Ainda porque, juntado aos autos o relatório, manifestação do Ministério Público
e da defesa necessariamente precederão o pronunciamento jurisdicional. Em
outras palavras, relatório semestral implicará decisão fundamentada da autoridade judicial mantendo ou não a medida
em prazo superior a seis meses, e, por consequência,
desrespeito à regra do parágrafo 2o. do art. 121 do
ECA. E os responsáveis por tal
violação responderão pelo crime do art. 235 do ECA:
descumprir, injustificadamente, prazo fixado nesta lei em benefício de
adolescente privado de liberdade. Pena -
Detençãode seis meses a dois anos.
Sem
respaldo legal, portanto, a fixação de relatório semestral. De qualquer
maneira, ainda que fosse em tese possível tal determinação, ela deveria ser
fundamentada, porque implica exceção à regra legal e notório prejuízo ao
direito de locomoção do recorrente. No caso dos autos, todavia, não tomou o
magistrado o cuidado de dizer porque fixava em um semestre o prazo mínimo de
cumprimento da medida. O art. 93, IX da
Constituição Federal condiciona a validade de qualquer decisão judicial à sua
fundamentação. Embora a medida de internação recebesse motivação no decisório,
o prazo de reavaliação - que poderia
variar de mensal a semestral - foi
estipulado na forma mais gravosa sem que se apontasse qualquer razão de ser. A
fixação do prazo, assim, deve ser declarada nula, caso não se a retire por
completo do decisório pelos motivos acima expostos.
Diante
de todo exposto, requer seja provido o recurso ao menos para que se cancele -
ou se declare, subsidiariamente, nula - a imposição de reavaliação semestral na
r. sentença atacada.
FORMA REDUZIDA
Impõe,
ainda, a modificação da r. sentença no ponto em que fixa
prazo de semestral de relatório.
Em
primeiro lugar porque tal estipulação, evidentemente gravosa ao direito de
locomoção do jovem, não veio fundamentada. Seus motivos não se confundem com os
da medida, ainda porque a internação poderia receber relatórios mensais. A
ausência de fundamentação torna nula a decisão judicial (Constituição Federal,
art. 11111), que assim deve ser declarada.
De
qualquer modo, descabida, ainda que motivada, a fixação de prazo dentro do qual
a medida não pode ser reavaliada. Os seis meses a que alude o parágrafo 2o.

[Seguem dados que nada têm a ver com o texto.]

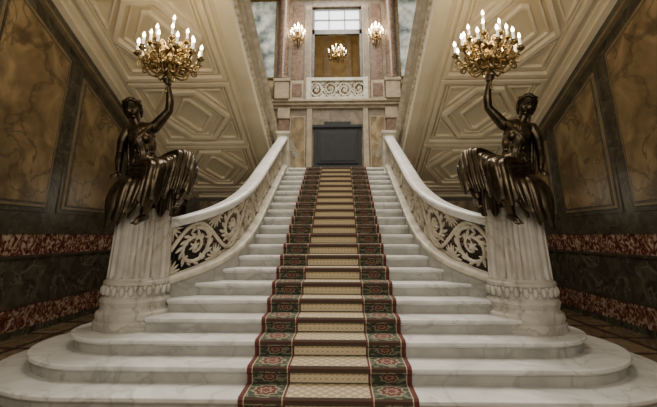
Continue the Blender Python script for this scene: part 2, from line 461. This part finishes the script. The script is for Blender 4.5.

do art. 121 do ECA são o tempo máximo dentro do qual a
internação não pode deixar de ser revista, garantia outorgada ao adolescente
contra o descaso estatal. Converter tal garantia em prazo mínimo de internação,
avessa, à sistemática legal, é francamente equivocado. Depois, o prazo legal de
seis meses disposto na lei é para a decisão judicial de manutenção ou não da
medida e não para a elaboração de relatório técnico. Ultimado o relatório
somente após um semestre, a decisão judicial advirá já esgotado o prazo fixado
em prol do adolescente internado, tipificando o crime previsto no art. 235 do ECA.